New Children's Program Aims to Foster Global Awareness

Silver Spring, Maryland, USA

Norma Sahlin/ANN
New Children's Program Aims to Foster Global Awareness

During the United Nations special session on children today in New York City, the Adventist Development and Relief Agency International launched a pilot program to help children better understand how other children live around the world.

The Adventist Development and Relief Agency International launched a pilot program to help children better understand how other children live around the world. The launch coincided with the United Nations special session on children, held last week in New York City.

“The program ‘ADRA’s Adventures for Kids’ is an integral part of ADRA’s on-going development education initiatives designed to create an awareness and understanding among children in developed countries about the needs and issues facing children in developing countries,” said Tereza Byrne, bureau chief for marketing and development, ADRA International. “This particular initiative is 100 percent web-based, providing a globally affordable and accessible resource tool. As the program develops, it will be translated into several languages.”

ADRA’s Adventures for Kids aims to provide a dynamic, interactive learning experience for children in schools, camps, church programs such as Vacation Bible School, or other group activities. The curriculum draws on ADRA field stories and includes biblical values of compassion and responsibility for one’s neighbors. The program helps children recognize their own uniqueness and what they each have to offer to the world. ADRA’s Adventures for Kids can be found on ADRA International’s web site at www.adra.org.

In addition to the ADRA’s Adventures for Kids curriculum, ADRA International has developed a variety of educational programs, including ADRA’s Global Village, an interactive For Kids section on the ADRA International web site, three activity books, and videos with multiple children’s segments and an accompanying activity poster. ADRA International also sponsors conferences for children such as the 1999 and 2004 camporees for a youth organization similar to scouts.

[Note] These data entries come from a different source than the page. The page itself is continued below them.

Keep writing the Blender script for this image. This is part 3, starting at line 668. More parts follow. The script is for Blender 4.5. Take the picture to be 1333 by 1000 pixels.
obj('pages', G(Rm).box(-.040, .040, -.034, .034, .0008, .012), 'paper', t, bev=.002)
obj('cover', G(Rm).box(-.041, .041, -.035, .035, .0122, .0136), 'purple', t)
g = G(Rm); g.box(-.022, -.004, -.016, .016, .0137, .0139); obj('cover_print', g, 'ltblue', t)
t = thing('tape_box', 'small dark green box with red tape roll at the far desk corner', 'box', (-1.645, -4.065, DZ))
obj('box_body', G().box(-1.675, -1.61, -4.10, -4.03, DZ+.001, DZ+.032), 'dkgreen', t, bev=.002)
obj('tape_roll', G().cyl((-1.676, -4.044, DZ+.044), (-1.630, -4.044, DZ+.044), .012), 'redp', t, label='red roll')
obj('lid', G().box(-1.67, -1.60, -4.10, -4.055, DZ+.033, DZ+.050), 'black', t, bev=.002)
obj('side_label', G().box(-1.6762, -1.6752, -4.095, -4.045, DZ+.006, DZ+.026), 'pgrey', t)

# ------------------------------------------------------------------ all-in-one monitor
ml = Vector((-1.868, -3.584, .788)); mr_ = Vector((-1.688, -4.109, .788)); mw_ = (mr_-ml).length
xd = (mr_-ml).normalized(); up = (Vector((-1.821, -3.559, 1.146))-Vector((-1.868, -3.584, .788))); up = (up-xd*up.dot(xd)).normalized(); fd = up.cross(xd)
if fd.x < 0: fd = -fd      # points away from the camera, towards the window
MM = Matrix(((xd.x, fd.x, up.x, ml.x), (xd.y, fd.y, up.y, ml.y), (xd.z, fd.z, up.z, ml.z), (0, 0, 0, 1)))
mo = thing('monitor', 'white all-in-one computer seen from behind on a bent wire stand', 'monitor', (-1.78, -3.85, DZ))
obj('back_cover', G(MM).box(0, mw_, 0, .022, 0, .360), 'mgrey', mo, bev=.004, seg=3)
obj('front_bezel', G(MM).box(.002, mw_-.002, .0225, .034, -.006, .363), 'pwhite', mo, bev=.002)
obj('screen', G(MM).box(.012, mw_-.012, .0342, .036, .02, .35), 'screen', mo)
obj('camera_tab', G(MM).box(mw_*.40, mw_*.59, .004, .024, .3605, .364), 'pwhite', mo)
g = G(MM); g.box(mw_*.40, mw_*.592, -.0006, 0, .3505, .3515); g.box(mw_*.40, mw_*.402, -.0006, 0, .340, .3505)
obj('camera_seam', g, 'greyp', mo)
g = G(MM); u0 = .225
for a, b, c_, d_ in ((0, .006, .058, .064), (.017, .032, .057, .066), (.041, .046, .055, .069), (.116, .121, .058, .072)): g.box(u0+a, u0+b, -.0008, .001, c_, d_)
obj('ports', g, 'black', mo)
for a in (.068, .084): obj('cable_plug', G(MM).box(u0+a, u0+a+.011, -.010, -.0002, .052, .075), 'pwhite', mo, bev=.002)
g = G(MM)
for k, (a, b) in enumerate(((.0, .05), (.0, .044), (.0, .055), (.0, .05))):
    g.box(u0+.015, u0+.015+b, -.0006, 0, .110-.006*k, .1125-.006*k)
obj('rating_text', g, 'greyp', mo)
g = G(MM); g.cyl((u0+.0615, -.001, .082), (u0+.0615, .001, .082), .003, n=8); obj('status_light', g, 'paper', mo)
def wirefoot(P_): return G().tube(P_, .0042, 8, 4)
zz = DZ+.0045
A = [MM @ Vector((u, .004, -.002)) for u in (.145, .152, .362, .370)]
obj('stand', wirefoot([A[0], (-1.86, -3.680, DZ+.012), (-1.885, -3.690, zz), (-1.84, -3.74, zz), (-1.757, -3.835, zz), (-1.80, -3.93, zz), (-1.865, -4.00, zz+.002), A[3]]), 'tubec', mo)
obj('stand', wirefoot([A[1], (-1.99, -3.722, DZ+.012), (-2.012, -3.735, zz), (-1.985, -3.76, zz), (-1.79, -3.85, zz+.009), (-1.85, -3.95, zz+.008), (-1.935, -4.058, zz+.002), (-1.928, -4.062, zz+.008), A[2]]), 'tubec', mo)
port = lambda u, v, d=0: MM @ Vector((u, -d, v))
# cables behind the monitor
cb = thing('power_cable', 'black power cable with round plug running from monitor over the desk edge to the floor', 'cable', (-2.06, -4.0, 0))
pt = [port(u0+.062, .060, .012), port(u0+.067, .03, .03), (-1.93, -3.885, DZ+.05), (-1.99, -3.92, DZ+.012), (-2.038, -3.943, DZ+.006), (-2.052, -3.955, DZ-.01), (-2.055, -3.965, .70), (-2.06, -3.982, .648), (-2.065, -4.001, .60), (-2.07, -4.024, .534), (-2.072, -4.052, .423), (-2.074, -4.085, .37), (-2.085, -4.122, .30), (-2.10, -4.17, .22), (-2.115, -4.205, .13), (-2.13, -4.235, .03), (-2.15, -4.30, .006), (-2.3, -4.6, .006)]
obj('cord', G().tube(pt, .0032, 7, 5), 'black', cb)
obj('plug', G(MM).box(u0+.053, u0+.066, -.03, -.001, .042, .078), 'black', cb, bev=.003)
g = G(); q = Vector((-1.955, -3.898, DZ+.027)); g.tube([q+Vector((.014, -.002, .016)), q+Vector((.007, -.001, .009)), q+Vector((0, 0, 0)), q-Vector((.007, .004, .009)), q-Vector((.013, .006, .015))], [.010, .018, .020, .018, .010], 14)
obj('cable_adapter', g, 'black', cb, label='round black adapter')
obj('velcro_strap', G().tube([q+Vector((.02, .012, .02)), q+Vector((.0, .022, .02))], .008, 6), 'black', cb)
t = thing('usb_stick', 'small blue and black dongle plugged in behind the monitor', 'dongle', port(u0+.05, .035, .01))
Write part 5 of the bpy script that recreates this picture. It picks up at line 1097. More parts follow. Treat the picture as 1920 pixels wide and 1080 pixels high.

In ADRA’s mission statement, the agency pledges to facilitate the right and ability of all children to attain their full potential and to assist in assuring the child’s survival to achieve that potential. For instance, ADRA is implementing a multi-year child survival health program in Yemen that will benefit 127,000 children. In Madagascar, ADRA is feeding nearly 90,000 children as part of the first international school lunch program. ADRA is also rebuilding 70 primary school classrooms in earthquake-affected villages in Rapar Taluka of Kutch District in Gujarat State, India.